The Company’s charges for dies, molds, patterns and the like represent the Buyer’s proportionate cost thereof, it being expressly understood that they remain the property of the Company. Modifications made to the dies, molds, patterns, and the like in order to manufacture products shall be at the discretion of the Company.

22. Prohibition for Hazardous Use

Products sold hereunder are not intended for application in, and shall not be used by Buyer in construction or application of a nuclear installation or in connection with use or handling of nuclear material or for any hazardous activity or critical application, where failure of a single component could cause substantial harm to persons or property, unless products have been specifically approved for such activity or application. the Company disclaims all liability for loss or damage resulting from such unauthorized use and Buyer shall defend, hold harmless and indemnify the Company against any such liability, whether arising under breach of contract, warranty, tort (regardless of the degree of fault or negligence), strict liability or otherwise.

23. Finance Charges; Collection Fees

In consideration for the extension of credit, Buyer agrees to pay for all purchases within the terms agreed (net 30 days unless otherwise specified) and agrees to pay a service charge of 1-1/2% per month (18% annual percentage rate) on all past due balances. In the event that any third parties are employed to collect any outstanding monies owed to the Company by Buyer, Buyer agrees to pay to the Company reasonable collection costs, including attorney fees, whether or not litigation has commenced, and all costs of litigation incurred by the Company.

24. Other Provisions

Applicable Law

The contract shall be construed in accordance with the laws and jurisdiction of the State of California, Washington, Massachusetts, Connecticut, Ohio, Kansas, Colorado; provided, however that the Convention on Contracts for International Sale of Goods is specifically excluded. Buyers hereby irrevocably submit to the exclusive jurisdiction and venue of the state courts or the U.S. District Court for the aforementioned state which la for the adjudication of any dispute arising from, based on, or in connection with the Contract, and hereby irrevocably agrees that it will not assert in any such suit, action or proceeding, any claim that is not personally subject to the jurisdiction of any such court, or that such suit, action or proceeding is improper.

Severability

If any of the terms or conditions of the Contract are declared to be unenforceable by a court of competent jurisdiction, all other portions shall be considered to be valid and enforceable to the extent that they are reasonably severable.

Entire Agreement

The Terms constitute the entire Contract between the parties, notwithstanding any purchase order and/or terms and conditions delivered, or otherwise made available, to the Company by Buyer in connection with the subject matter hereof.
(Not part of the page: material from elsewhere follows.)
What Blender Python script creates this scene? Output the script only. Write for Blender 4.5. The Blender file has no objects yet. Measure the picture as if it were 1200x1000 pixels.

There are no other agreements, representations, warranties or terms or conditions, other than those stated herein. Any alteration or modification to this Contract must be in writing signed by the Company.

Assignment

Buyer shall not assign the Contract or any interest therein without the written consent of the Company. Any such actual or attempted assignment without the Company's prior written consent shall be invalid and shall entitle the Company to cancel the Contract upon notice to Buyer.

Amendments

This agreement may only be amended or modified in writing, signed by authorized representatives of both parties, unless elsewhere stated in this agreement. Any proposed changes shall not be effective unless mutually agreed upon in writing.

Conformity

All parties must conform to terms and requirements set fore in Qnnect’s Global Policy, incorporated by reference, and found here.